### THE EXERCISE
Quote verbatim the span of lines that begins the listing below and closes with the line containing "R = math.radians".

### SUPPLIED DATA
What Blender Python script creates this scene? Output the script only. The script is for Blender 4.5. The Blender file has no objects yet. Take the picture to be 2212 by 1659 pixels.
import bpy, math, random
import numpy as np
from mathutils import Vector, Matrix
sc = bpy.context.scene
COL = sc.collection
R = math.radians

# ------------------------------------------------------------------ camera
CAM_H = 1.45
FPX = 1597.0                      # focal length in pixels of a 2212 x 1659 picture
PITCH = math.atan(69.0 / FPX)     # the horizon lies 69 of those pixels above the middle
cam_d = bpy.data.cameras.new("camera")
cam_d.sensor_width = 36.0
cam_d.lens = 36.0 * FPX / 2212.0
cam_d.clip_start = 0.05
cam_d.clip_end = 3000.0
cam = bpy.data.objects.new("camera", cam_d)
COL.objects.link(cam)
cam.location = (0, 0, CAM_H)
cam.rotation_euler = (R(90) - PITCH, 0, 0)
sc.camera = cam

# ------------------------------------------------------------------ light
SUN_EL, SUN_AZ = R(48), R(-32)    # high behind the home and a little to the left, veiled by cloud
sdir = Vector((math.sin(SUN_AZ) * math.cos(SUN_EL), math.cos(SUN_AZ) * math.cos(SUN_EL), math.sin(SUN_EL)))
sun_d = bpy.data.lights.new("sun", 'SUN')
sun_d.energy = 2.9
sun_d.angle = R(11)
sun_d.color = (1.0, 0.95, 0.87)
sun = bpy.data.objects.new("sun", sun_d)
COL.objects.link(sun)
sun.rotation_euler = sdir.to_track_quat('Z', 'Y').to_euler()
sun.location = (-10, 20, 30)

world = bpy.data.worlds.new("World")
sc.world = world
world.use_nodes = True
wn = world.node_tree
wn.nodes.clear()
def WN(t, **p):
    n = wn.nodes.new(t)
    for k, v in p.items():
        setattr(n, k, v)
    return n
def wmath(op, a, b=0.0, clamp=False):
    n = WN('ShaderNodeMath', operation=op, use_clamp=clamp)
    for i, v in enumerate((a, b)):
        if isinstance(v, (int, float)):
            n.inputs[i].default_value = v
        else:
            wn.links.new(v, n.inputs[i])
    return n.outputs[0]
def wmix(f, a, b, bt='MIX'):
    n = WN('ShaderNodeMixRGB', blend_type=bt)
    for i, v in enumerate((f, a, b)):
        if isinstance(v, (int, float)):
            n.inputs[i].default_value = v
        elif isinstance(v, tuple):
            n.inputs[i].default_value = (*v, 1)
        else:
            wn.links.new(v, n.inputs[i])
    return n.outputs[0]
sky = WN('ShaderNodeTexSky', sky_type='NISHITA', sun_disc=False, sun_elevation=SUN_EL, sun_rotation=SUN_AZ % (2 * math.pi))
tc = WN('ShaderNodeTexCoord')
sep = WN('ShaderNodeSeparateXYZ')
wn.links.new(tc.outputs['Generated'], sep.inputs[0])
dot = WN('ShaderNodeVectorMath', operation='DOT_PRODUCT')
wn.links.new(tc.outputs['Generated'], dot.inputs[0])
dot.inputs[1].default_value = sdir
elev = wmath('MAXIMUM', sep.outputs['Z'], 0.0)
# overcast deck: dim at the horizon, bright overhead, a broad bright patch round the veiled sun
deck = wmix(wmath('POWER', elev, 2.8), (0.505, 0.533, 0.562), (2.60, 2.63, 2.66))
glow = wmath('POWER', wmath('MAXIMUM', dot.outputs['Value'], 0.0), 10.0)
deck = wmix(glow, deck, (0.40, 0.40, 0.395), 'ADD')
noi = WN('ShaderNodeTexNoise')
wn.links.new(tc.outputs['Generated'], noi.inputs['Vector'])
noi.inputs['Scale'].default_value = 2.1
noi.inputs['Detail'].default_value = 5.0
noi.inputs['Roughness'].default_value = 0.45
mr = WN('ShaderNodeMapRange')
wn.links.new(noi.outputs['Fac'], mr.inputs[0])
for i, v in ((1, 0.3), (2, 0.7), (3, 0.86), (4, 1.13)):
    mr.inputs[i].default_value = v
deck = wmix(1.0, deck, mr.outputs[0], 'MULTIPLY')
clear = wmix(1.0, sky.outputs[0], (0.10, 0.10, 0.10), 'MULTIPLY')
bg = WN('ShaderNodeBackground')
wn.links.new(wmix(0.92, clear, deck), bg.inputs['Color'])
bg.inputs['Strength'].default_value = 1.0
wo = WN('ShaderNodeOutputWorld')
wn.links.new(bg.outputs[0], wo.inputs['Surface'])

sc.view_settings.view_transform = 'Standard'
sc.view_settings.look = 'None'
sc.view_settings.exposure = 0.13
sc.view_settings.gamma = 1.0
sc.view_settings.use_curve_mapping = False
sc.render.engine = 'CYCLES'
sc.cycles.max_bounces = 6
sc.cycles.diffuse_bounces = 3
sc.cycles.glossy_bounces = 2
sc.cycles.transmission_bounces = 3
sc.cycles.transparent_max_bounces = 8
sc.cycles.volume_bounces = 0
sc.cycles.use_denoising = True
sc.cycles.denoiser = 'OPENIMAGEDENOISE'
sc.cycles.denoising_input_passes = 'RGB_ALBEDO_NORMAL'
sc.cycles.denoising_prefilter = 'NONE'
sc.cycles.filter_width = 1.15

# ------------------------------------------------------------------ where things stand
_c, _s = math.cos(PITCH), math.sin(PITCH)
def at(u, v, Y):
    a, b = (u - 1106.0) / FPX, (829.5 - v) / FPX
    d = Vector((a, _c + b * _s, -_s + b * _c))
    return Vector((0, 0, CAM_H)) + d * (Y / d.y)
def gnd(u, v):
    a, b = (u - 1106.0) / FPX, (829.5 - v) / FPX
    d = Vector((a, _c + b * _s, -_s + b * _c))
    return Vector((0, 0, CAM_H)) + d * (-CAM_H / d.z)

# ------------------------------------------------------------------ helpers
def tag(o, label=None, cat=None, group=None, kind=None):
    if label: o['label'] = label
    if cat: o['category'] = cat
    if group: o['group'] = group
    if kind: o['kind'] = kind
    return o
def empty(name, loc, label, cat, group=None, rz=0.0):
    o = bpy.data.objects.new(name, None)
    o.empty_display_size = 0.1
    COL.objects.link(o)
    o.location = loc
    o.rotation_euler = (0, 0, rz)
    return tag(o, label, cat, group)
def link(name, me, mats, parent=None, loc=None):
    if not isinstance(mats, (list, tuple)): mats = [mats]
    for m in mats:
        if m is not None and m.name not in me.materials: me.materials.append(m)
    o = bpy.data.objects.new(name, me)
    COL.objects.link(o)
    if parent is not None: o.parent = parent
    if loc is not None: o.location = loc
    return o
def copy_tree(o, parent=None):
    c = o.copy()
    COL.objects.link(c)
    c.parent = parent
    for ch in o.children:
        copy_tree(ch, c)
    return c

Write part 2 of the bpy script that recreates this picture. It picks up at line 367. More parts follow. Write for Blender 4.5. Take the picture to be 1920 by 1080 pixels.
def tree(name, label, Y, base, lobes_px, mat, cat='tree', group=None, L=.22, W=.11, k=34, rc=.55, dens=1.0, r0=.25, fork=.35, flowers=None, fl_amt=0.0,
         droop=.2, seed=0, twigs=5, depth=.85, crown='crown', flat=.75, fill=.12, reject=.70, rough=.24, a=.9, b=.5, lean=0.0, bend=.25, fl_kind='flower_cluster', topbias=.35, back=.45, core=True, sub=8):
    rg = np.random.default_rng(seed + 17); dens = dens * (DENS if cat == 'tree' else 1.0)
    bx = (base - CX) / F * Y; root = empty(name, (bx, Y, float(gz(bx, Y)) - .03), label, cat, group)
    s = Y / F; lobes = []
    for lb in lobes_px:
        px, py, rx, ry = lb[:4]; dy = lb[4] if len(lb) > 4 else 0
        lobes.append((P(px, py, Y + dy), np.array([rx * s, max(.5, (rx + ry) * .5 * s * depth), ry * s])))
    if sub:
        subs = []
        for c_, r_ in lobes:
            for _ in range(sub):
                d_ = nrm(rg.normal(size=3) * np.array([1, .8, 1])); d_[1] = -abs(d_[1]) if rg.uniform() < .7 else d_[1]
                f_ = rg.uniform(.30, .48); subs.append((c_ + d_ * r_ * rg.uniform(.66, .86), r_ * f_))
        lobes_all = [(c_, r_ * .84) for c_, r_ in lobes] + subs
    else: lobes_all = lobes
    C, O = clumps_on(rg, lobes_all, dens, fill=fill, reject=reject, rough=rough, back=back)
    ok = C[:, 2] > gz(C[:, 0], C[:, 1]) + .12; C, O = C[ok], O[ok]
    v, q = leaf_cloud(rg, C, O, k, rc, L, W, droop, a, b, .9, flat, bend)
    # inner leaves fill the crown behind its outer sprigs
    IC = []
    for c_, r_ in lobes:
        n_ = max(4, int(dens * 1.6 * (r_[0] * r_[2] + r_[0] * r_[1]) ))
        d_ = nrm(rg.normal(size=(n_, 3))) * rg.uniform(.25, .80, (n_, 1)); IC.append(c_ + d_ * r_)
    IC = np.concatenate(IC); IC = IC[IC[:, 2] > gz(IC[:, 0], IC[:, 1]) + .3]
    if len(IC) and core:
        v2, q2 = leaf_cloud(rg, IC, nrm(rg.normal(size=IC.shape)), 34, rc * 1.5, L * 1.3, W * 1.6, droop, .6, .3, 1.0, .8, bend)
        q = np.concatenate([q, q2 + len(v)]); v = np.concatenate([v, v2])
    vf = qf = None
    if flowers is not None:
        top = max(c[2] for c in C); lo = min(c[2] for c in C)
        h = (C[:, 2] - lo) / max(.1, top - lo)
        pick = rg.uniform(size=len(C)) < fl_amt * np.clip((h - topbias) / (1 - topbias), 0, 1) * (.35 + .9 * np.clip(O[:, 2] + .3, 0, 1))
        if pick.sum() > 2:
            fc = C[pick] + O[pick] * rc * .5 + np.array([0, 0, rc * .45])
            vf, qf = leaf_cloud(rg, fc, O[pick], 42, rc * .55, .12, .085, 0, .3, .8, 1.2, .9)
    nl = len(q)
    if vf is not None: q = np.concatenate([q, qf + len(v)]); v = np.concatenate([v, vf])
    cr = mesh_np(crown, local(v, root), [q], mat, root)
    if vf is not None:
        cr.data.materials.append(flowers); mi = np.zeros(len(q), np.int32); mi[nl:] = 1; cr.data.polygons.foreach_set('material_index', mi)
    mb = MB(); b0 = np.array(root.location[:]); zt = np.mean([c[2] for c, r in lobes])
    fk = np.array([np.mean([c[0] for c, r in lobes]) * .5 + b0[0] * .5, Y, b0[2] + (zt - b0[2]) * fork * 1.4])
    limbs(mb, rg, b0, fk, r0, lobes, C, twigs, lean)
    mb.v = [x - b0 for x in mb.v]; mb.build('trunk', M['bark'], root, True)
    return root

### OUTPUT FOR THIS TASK
What Blender Python script creates this scene? Output the script only. The script is for Blender 4.5. The Blender file has no objects yet. Take the picture to be 2212 by 1659 pixels.
import bpy, math, random
import numpy as np
from mathutils import Vector, Matrix
sc = bpy.context.scene
COL = sc.collection
R = math.radians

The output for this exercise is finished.